#### Dataset extract ####

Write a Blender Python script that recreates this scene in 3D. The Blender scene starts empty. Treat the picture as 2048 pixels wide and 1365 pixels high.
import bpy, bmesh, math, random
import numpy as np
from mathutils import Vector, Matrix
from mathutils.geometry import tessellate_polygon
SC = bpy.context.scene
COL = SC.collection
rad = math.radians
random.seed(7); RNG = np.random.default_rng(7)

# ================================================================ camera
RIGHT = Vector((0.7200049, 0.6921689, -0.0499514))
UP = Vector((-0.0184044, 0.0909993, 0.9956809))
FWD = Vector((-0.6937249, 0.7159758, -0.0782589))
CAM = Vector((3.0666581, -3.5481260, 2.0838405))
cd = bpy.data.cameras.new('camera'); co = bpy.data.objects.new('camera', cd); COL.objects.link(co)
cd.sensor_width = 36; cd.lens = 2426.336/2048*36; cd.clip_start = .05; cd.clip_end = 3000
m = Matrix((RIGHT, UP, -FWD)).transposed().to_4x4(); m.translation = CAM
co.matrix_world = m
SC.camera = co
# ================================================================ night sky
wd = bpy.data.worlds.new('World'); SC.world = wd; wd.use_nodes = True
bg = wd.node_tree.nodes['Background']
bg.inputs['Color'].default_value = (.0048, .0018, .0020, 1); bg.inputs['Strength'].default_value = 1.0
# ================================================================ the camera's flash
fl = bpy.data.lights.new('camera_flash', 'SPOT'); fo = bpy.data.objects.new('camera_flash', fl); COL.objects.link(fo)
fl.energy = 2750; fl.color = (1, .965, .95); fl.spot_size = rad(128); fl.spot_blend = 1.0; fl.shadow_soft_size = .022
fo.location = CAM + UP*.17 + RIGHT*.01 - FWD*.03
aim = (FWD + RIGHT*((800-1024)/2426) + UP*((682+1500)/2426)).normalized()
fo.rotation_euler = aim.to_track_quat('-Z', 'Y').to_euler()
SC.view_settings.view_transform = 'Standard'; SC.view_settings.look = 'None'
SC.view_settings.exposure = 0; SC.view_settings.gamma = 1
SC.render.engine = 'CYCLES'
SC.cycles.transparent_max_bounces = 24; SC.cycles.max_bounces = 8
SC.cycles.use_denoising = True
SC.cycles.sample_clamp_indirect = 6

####

* Exercise description
Pick out every line above that contains the word "scene" and copy it.

* Complete answer
Write a Blender Python script that recreates this scene in 3D. The Blender scene starts empty. Treat the picture as 2048 pixels wide and 1365 pixels high.
SC = bpy.context.scene